• [Stored data]:
********
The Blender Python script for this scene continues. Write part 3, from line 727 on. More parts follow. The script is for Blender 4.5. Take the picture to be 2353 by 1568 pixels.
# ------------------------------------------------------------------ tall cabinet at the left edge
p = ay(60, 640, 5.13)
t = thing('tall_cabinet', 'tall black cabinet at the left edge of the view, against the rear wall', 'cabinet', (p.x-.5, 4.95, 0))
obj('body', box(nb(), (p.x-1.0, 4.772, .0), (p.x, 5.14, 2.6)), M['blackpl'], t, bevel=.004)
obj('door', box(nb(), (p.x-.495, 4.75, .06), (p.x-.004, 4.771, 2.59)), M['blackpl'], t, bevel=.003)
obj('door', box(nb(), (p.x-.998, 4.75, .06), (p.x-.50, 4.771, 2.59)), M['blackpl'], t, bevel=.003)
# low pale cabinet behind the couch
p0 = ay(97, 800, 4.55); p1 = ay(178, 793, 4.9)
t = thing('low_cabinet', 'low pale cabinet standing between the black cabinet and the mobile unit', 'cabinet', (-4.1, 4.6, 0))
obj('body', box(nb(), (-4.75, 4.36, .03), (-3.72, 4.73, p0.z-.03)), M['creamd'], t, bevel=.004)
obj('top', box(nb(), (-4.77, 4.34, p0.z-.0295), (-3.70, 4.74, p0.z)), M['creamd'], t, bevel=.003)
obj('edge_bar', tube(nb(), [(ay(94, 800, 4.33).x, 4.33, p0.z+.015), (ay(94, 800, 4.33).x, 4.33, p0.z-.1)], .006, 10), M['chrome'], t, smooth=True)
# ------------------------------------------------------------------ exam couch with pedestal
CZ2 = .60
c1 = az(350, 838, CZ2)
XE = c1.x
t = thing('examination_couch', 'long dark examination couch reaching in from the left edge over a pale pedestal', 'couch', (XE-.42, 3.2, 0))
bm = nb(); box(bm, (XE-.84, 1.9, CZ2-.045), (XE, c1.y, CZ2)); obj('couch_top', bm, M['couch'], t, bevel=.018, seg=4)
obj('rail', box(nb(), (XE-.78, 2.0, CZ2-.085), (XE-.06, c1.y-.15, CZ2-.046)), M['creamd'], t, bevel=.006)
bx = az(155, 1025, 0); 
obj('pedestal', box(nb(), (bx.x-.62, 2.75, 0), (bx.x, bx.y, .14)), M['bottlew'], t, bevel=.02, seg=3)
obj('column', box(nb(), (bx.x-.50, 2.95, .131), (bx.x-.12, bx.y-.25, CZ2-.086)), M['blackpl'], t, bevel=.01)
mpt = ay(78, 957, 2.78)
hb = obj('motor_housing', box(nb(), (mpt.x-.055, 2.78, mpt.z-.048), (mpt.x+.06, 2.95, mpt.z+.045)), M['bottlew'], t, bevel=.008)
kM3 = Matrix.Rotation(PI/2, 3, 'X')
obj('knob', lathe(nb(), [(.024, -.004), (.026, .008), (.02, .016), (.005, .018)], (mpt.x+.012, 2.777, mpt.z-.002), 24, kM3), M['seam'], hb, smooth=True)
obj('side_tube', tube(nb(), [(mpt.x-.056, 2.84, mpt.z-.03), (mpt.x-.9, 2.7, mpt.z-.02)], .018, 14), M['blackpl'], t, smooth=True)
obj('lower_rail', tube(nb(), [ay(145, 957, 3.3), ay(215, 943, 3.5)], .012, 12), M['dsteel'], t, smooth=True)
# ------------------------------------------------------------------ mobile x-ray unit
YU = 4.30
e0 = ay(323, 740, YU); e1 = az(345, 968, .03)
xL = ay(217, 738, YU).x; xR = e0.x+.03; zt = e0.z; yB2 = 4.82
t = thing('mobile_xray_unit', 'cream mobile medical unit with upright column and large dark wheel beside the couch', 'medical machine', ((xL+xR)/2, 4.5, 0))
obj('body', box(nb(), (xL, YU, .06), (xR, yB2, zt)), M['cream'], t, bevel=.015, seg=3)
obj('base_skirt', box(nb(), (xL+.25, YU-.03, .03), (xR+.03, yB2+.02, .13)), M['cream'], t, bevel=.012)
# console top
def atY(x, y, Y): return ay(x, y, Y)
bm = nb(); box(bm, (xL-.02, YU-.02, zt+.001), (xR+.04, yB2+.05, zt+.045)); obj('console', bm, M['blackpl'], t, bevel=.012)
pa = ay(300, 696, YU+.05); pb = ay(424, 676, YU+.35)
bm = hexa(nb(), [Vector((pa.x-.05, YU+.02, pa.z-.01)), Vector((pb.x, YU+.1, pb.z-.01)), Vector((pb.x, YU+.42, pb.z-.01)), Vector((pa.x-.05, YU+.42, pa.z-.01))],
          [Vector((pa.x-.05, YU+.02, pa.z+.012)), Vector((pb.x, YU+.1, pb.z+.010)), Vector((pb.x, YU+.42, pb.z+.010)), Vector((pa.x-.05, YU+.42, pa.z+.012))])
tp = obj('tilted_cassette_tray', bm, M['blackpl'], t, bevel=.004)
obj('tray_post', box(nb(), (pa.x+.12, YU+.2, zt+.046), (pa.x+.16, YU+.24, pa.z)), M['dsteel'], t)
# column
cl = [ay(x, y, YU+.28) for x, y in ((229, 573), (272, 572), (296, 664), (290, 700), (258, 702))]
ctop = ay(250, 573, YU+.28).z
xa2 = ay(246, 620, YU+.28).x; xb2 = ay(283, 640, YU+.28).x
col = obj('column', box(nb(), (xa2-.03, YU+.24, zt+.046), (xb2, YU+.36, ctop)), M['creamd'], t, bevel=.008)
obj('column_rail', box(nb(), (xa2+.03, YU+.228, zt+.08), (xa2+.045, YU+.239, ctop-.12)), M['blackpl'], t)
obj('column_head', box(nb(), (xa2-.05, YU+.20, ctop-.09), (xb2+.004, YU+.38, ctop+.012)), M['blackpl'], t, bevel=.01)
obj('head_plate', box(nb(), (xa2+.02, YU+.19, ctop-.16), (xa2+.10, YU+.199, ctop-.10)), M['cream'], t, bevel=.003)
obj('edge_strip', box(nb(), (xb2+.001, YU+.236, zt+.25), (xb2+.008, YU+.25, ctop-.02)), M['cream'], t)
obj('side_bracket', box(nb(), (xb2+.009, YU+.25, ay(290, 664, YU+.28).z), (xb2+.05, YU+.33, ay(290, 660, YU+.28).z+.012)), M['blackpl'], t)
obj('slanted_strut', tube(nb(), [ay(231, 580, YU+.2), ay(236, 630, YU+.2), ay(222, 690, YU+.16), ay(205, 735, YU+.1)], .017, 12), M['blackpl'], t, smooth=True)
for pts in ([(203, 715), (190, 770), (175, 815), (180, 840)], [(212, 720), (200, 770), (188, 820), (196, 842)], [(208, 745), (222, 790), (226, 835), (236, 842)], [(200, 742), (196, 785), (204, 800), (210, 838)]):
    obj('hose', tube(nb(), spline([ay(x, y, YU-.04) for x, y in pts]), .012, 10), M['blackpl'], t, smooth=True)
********
• [What you will do]: Repeat the material word for word, in full.

• [Expected answer]:
The Blender Python script for this scene continues. Write part 3, from line 727 on. More parts follow. The script is for Blender 4.5. Take the picture to be 2353 by 1568 pixels.
# ------------------------------------------------------------------ tall cabinet at the left edge
p = ay(60, 640, 5.13)
t = thing('tall_cabinet', 'tall black cabinet at the left edge of the view, against the rear wall', 'cabinet', (p.x-.5, 4.95, 0))
obj('body', box(nb(), (p.x-1.0, 4.772, .0), (p.x, 5.14, 2.6)), M['blackpl'], t, bevel=.004)
obj('door', box(nb(), (p.x-.495, 4.75, .06), (p.x-.004, 4.771, 2.59)), M['blackpl'], t, bevel=.003)
obj('door', box(nb(), (p.x-.998, 4.75, .06), (p.x-.50, 4.771, 2.59)), M['blackpl'], t, bevel=.003)
# low pale cabinet behind the couch
p0 = ay(97, 800, 4.55); p1 = ay(178, 793, 4.9)
t = thing('low_cabinet', 'low pale cabinet standing between the black cabinet and the mobile unit', 'cabinet', (-4.1, 4.6, 0))
obj('body', box(nb(), (-4.75, 4.36, .03), (-3.72, 4.73, p0.z-.03)), M['creamd'], t, bevel=.004)
obj('top', box(nb(), (-4.77, 4.34, p0.z-.0295), (-3.70, 4.74, p0.z)), M['creamd'], t, bevel=.003)
obj('edge_bar', tube(nb(), [(ay(94, 800, 4.33).x, 4.33, p0.z+.015), (ay(94, 800, 4.33).x, 4.33, p0.z-.1)], .006, 10), M['chrome'], t, smooth=True)
# ------------------------------------------------------------------ exam couch with pedestal
CZ2 = .60
c1 = az(350, 838, CZ2)
XE = c1.x
t = thing('examination_couch', 'long dark examination couch reaching in from the left edge over a pale pedestal', 'couch', (XE-.42, 3.2, 0))
bm = nb(); box(bm, (XE-.84, 1.9, CZ2-.045), (XE, c1.y, CZ2)); obj('couch_top', bm, M['couch'], t, bevel=.018, seg=4)
obj('rail', box(nb(), (XE-.78, 2.0, CZ2-.085), (XE-.06, c1.y-.15, CZ2-.046)), M['creamd'], t, bevel=.006)
bx = az(155, 1025, 0); 
obj('pedestal', box(nb(), (bx.x-.62, 2.75, 0), (bx.x, bx.y, .14)), M['bottlew'], t, bevel=.02, seg=3)
obj('column', box(nb(), (bx.x-.50, 2.95, .131), (bx.x-.12, bx.y-.25, CZ2-.086)), M['blackpl'], t, bevel=.01)
mpt = ay(78, 957, 2.78)
hb = obj('motor_housing', box(nb(), (mpt.x-.055, 2.78, mpt.z-.048), (mpt.x+.06, 2.95, mpt.z+.045)), M['bottlew'], t, bevel=.008)
kM3 = Matrix.Rotation(PI/2, 3, 'X')
obj('knob', lathe(nb(), [(.024, -.004), (.026, .008), (.02, .016), (.005, .018)], (mpt.x+.012, 2.777, mpt.z-.002), 24, kM3), M['seam'], hb, smooth=True)
obj('side_tube', tube(nb(), [(mpt.x-.056, 2.84, mpt.z-.03), (mpt.x-.9, 2.7, mpt.z-.02)], .018, 14), M['blackpl'], t, smooth=True)
obj('lower_rail', tube(nb(), [ay(145, 957, 3.3), ay(215, 943, 3.5)], .012, 12), M['dsteel'], t, smooth=True)
# ------------------------------------------------------------------ mobile x-ray unit
YU = 4.30
e0 = ay(323, 740, YU); e1 = az(345, 968, .03)
xL = ay(217, 738, YU).x; xR = e0.x+.03; zt = e0.z; yB2 = 4.82
t = thing('mobile_xray_unit', 'cream mobile medical unit with upright column and large dark wheel beside the couch', 'medical machine', ((xL+xR)/2, 4.5, 0))
obj('body', box(nb(), (xL, YU, .06), (xR, yB2, zt)), M['cream'], t, bevel=.015, seg=3)
obj('base_skirt', box(nb(), (xL+.25, YU-.03, .03), (xR+.03, yB2+.02, .13)), M['cream'], t, bevel=.012)
# console top
def atY(x, y, Y): return ay(x, y, Y)
bm = nb(); box(bm, (xL-.02, YU-.02, zt+.001), (xR+.04, yB2+.05, zt+.045)); obj('console', bm, M['blackpl'], t, bevel=.012)
pa = ay(300, 696, YU+.05); pb = ay(424, 676, YU+.35)
bm = hexa(nb(), [Vector((pa.x-.05, YU+.02, pa.z-.01)), Vector((pb.x, YU+.1, pb.z-.01)), Vector((pb.x, YU+.42, pb.z-.01)), Vector((pa.x-.05, YU+.42, pa.z-.01))],
          [Vector((pa.x-.05, YU+.02, pa.z+.012)), Vector((pb.x, YU+.1, pb.z+.010)), Vector((pb.x, YU+.42, pb.z+.010)), Vector((pa.x-.05, YU+.42, pa.z+.012))])
tp = obj('tilted_cassette_tray', bm, M['blackpl'], t, bevel=.004)
obj('tray_post', box(nb(), (pa.x+.12, YU+.2, zt+.046), (pa.x+.16, YU+.24, pa.z)), M['dsteel'], t)
# column
cl = [ay(x, y, YU+.28) for x, y in ((229, 573), (272, 572), (296, 664), (290, 700), (258, 702))]
ctop = ay(250, 573, YU+.28).z
xa2 = ay(246, 620, YU+.28).x; xb2 = ay(283, 640, YU+.28).x
col = obj('column', box(nb(), (xa2-.03, YU+.24, zt+.046), (xb2, YU+.36, ctop)), M['creamd'], t, bevel=.008)
obj('column_rail', box(nb(), (xa2+.03, YU+.228, zt+.08), (xa2+.045, YU+.239, ctop-.12)), M['blackpl'], t)
obj('column_head', box(nb(), (xa2-.05, YU+.20, ctop-.09), (xb2+.004, YU+.38, ctop+.012)), M['blackpl'], t, bevel=.01)
obj('head_plate', box(nb(), (xa2+.02, YU+.19, ctop-.16), (xa2+.10, YU+.199, ctop-.10)), M['cream'], t, bevel=.003)
obj('edge_strip', box(nb(), (xb2+.001, YU+.236, zt+.25), (xb2+.008, YU+.25, ctop-.02)), M['cream'], t)
obj('side_bracket', box(nb(), (xb2+.009, YU+.25, ay(290, 664, YU+.28).z), (xb2+.05, YU+.33, ay(290, 660, YU+.28).z+.012)), M['blackpl'], t)
obj('slanted_strut', tube(nb(), [ay(231, 580, YU+.2), ay(236, 630, YU+.2), ay(222, 690, YU+.16), ay(205, 735, YU+.1)], .017, 12), M['blackpl'], t, smooth=True)
for pts in ([(203, 715), (190, 770), (175, 815), (180, 840)], [(212, 720), (200, 770), (188, 820), (196, 842)], [(208, 745), (222, 790), (226, 835), (236, 842)], [(200, 742), (196, 785), (204, 800), (210, 838)]):
    obj('hose', tube(nb(), spline([ay(x, y, YU-.04) for x, y in pts]), .012, 10), M['blackpl'], t, smooth=True)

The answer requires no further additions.